In Honolulu, the priciest urban area in the United States, a $15 minimum wage is only worth about $12.24; in rural West Virginia, meanwhile, where prices are lower than anywhere else in the country, $15 is worth closer to $20. The only place where $15 is actually worth $15 is Allentown, Pennsylvania

A map put together by Pew indicates that in places like New York City, greater Los Angeles, San Francisco Bay area, and the Seattle area even their stair step to $15 per hour still buys a lot less, sometimes more than 20% less, than it would buy in other areas. A careful look at the map indicates that the same problem of diminishing purchasing power exists in the metro Portland, Houston, Dallas, New Orleans, Miami, Denver, Minneapolis, Chicago, Boston, Philly, and Pittsburgh as well as some weird pockets like right at the tip of the New Hampshire-Canadian border. In other words the same cities where the pressure to raise the minimum wage is coming from. Unfortunately in most cases what we are winning is still piecemeal for contract workers here and for fast food workers there, while the inequity to workers trying to live on minimal wages in those cities is universal. Many cities, like Miami, New Orleans, Houston, and Dallas have been blocked from enacting citywide minimum wages in the corporate-political push-back to earlier living wage campaigns, most run by ACORN between 1995 and 2005.

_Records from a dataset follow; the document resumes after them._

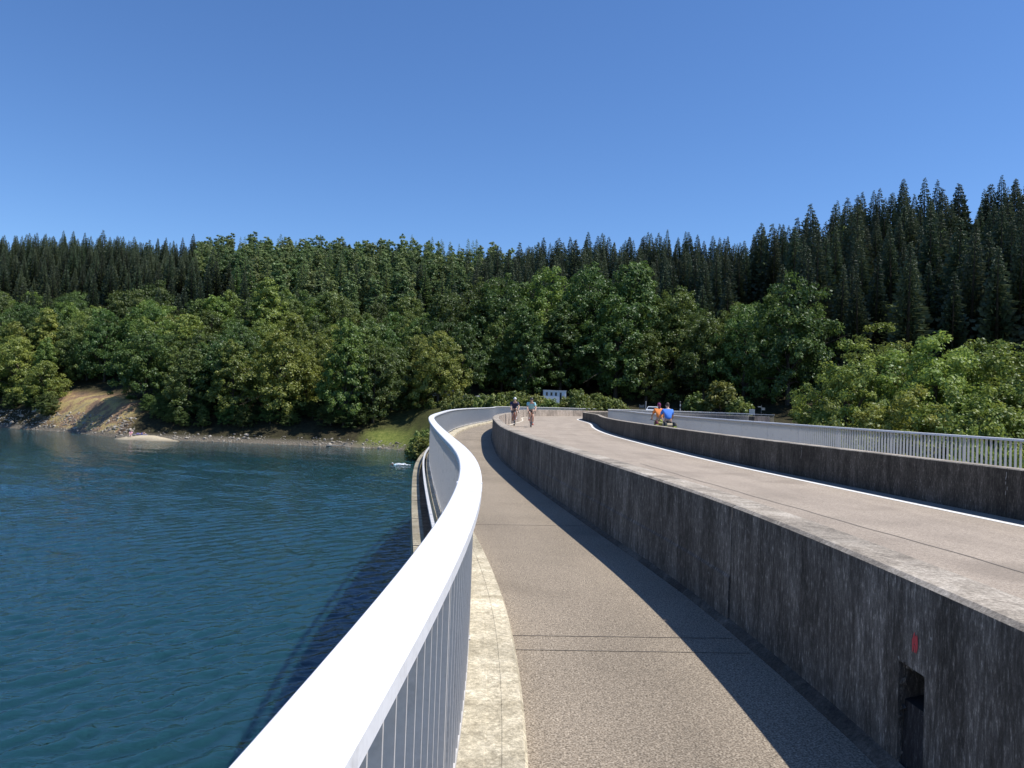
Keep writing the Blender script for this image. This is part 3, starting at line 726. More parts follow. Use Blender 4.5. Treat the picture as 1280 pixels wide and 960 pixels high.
zone(16000, samp(-.86, .3, 150, 335), 3.8, con)
zone(4500, samp(.22, .9, 105, 245), 4.6, con)
# who shows: a horizon sweep from the dam
trees.sort(key=lambda t: t[3])
NB = 900; ub = np.linspace(-.72, .72, NB); hor = np.full(NB, -1.0); vis = []
for t in trees:
    x, y, z, h, w = t[2], t[3], t[4], t[1]['h']*t[6], t[1]['w']*t[5]
    con_ = t[0] in ('spruce', 'larch'); hw = w/2/y; u = x/y
    i0, i1 = np.searchsorted(ub, [u-hw, u+hw])
    if i1 <= i0: vis.append(0); continue
    q = np.abs(ub[i0:i1]-u)/hw; prof = h*(1-q) if con_ else h*np.sqrt(np.maximum(1-q*q, 0))*.93+0
    e = (z+prof)/y; vis.append(float(np.maximum(e-hor[i0:i1], 0).sum()))
    hor[i0:i1] = np.maximum(hor[i0:i1], e-.012)
def region(t):
    u = t[2]/t[3]
    return u
GRP = {}
def describe(t):
    k, u, y = t[0], t[2]/t[3], t[3]
    if t[1]['h']*t[6] < 5.5: return 'low leafy bush overhanging the shaded shore under the trees', 'bushes along the lake shore', 'bush'
    if k == 'larch': return 'feathery lighter green larch on the plateau above the dark spruces', 'larches on the skyline over the lake', 'larch_tree'
    if k == 'spruce':
        if u < -.3: return 'dark spruce in the band along the skyline above the left lake shore', 'spruces above the left shore', 'spruce_tree'
        if u < -.06: return 'dark spruce between the lakeside broadleaf trees and the larches', 'spruces behind the shore trees', 'spruce_tree'
        if u < .26: return 'dark spruce showing its tip over the big beech grove', 'spruces over the grove', 'spruce_tree'
        if u < .42: return 'pointed dark spruce on the slope between the grove and the high ridge', 'spruces right of the grove', 'spruce_tree'
        return 'tall pointed spruce in the ranks climbing the high right ridge', 'spruces on the right ridge', 'spruce_tree'
    if u < -.5: return 'green broadleaf tree in the wood left of and above the bare earth bank', 'broadleaf trees by the bare bank', 'broadleaf_tree'
    if u < -.1: return 'green broadleaf tree in the wood behind the shaded lake shore', 'broadleaf trees behind the shaded shore', 'broadleaf_tree'
    return 'dark beech filling the shaded grove beyond the end of the dam', 'beeches in the dark grove', 'broadleaf_tree'
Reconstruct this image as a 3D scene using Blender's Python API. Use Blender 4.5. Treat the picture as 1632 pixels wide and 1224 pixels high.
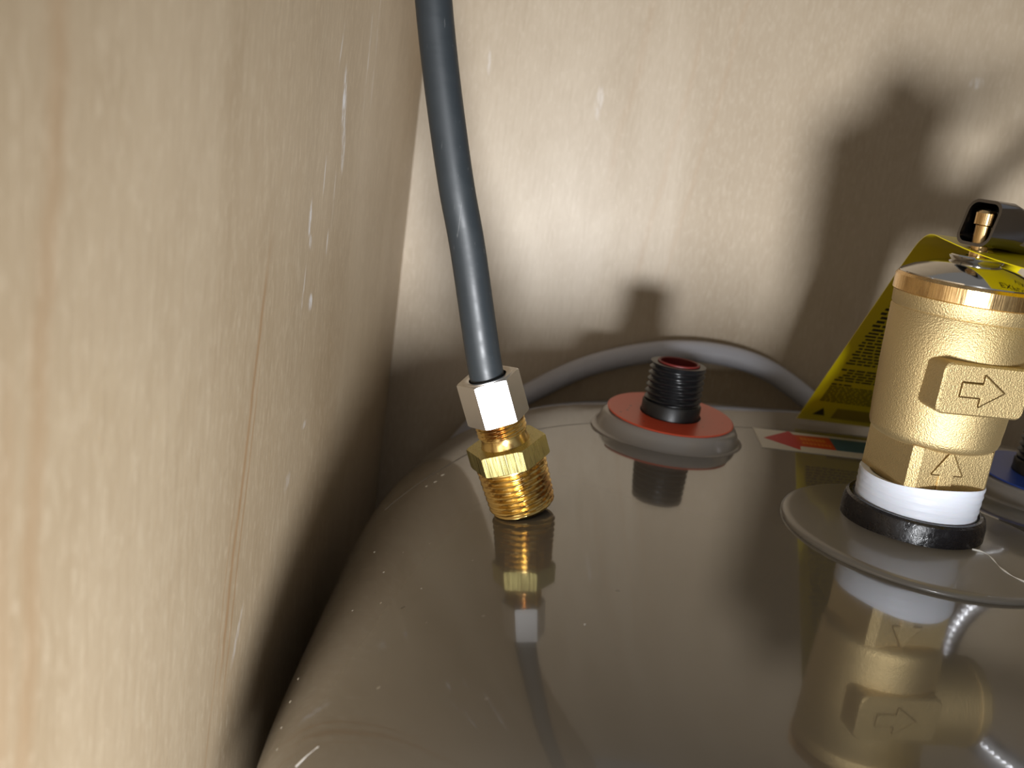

What we have now is a patchwork of inequity on wages making even our victories, though hard fought, bittersweet. Almost all of the Republicans are described as “abolitionists” on minimum wages, not only opposing an increase, but arguing that there should be no set standards, substituting living wage campaigns for a plantation wage campaign. Democrats need to be careful on the business-friendly parsing being done by Hillary Clinton which risks faint praise for living wages as a pressure value in some urban pockets while leaving the rest of America’s lower wage workers stuck in the same rut waiting for a Congressional miracle.

We can’t really afford to change the debate from a federal minimum to regional wage rates like the ineffective, and often irrelevant, Mexican system. We need to speak with one voice.